A CNIL também esclarece que não exige que os usuários sejam informados da existência de operações de leitura e gravação não sujeitas a consentimento prévio. Por exemplo, o uso por um site de um cookie de preferência de idioma que armazena apenas um valor que indica o idioma preferido do usuário é suscetível de estar coberto pela isenção e não constitui processamento de dados pessoais sujeitos à GDPR. Entretanto, a fim de garantir a total transparência destas operações, a CNIL recomenda que os usuários também sejam informados da existência desses cookies e de suas finalidades, incluindo, por exemplo, uma nota a respeito deles na política de privacidade.
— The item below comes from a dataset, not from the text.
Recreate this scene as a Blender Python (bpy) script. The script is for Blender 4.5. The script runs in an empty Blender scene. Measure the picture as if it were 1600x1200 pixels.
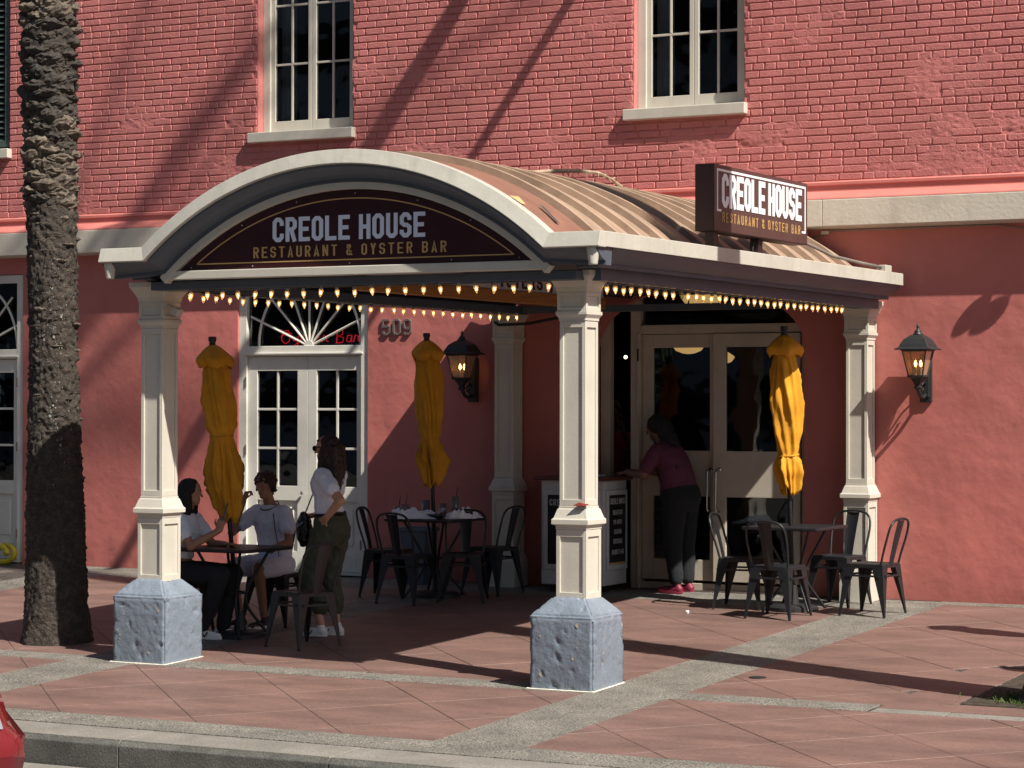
import bpy, bmesh, math, random
from mathutils import Vector, Matrix, noise
random.seed(7)
PI = math.pi
SC = bpy.context.scene
COL = SC.collection
# ------------------------------------------------------------------ camera
cam_d = bpy.data.cameras.new('camera'); cam = bpy.data.objects.new('camera', cam_d); COL.objects.link(cam)
SC.camera = cam
yaw, pitch, roll = 0.4951, 0.0086, 0.0012
F = Vector((-math.sin(yaw)*math.cos(pitch), math.cos(yaw)*math.cos(pitch), math.sin(pitch)))
R = Vector((math.cos(yaw), math.sin(yaw), 0)); U = R.cross(F)
R2 = R*math.cos(roll)+U*math.sin(roll); U2 = -R*math.sin(roll)+U*math.cos(roll)
m = Matrix((R2, U2, -F)).transposed().to_4x4(); m.translation = Vector((7.385, -14.843, 1.963))
cam.matrix_world = m
cam_d.sensor_width = 36; cam_d.lens = 3793.3/1600*36; cam_d.clip_start = .1; cam_d.clip_end = 500
# ------------------------------------------------------------------ light
SUN_TO = Vector((1, -.38, 1.2)).normalized()
world = bpy.data.worlds.new('World'); SC.world = world; world.use_nodes = True
wn = world.node_tree.nodes; wl = world.node_tree.links
sky = wn.new('ShaderNodeTexSky'); sky.sky_type = 'NISHITA'; sky.sun_disc = False
sky.sun_elevation = math.asin(SUN_TO.z); sky.sun_rotation = math.atan2(SUN_TO.x, SUN_TO.y)
sky.altitude = 0; sky.dust_density = 1.5
bg = [n for n in wn if n.type == 'BACKGROUND'][0]; bg.inputs['Strength'].default_value = 0.05
wl.new(sky.outputs[0], bg.inputs['Color'])
sd = bpy.data.lights.new('sun', 'SUN'); sun = bpy.data.objects.new('sun', sd); COL.objects.link(sun)
sd.energy = 5.0; sd.angle = math.radians(.53); sd.color = (1, .94, .84)
sun.rotation_euler = SUN_TO.to_track_quat('Z', 'Y').to_euler()
SC.view_settings.view_transform = 'Standard'; SC.view_settings.look = 'None'
SC.view_settings.exposure = 0.62; SC.view_settings.gamma = 1; SC.view_settings.use_curve_mapping = False
SC.cycles.max_bounces = 8; SC.cycles.transparent_max_bounces = 12
SC.cycles.use_denoising = True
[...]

Quanto aos cookies que medem a audiência (estatísticos), a CNIL recomendou que:
1. os usuários sejam informados sobre a implementação desses cookies, por exemplo, por meio da política de privacidade do site ou do aplicativo móvel;
2. a vida dos cookies seja limitada a um período que permite uma comparação relevante de audiências ao longo do tempo, como é o caso de um período de treze meses, e que não seja prorrogado automaticamente a novas visitas;
3. as informações coletadas por meio desses cookies sejam mantidas por um período máximo de vinte e cinco meses; e
4. o prazo de validade e os períodos de armazenamento acima mencionados estejam sujeitos à revisão periódica.
Finalmente, a CNIL recomenda também que os nomes dos cookies utilizados sejam explícitos e, na medida do possível, uniformizados, independentemente do agente responsável pela transmissão.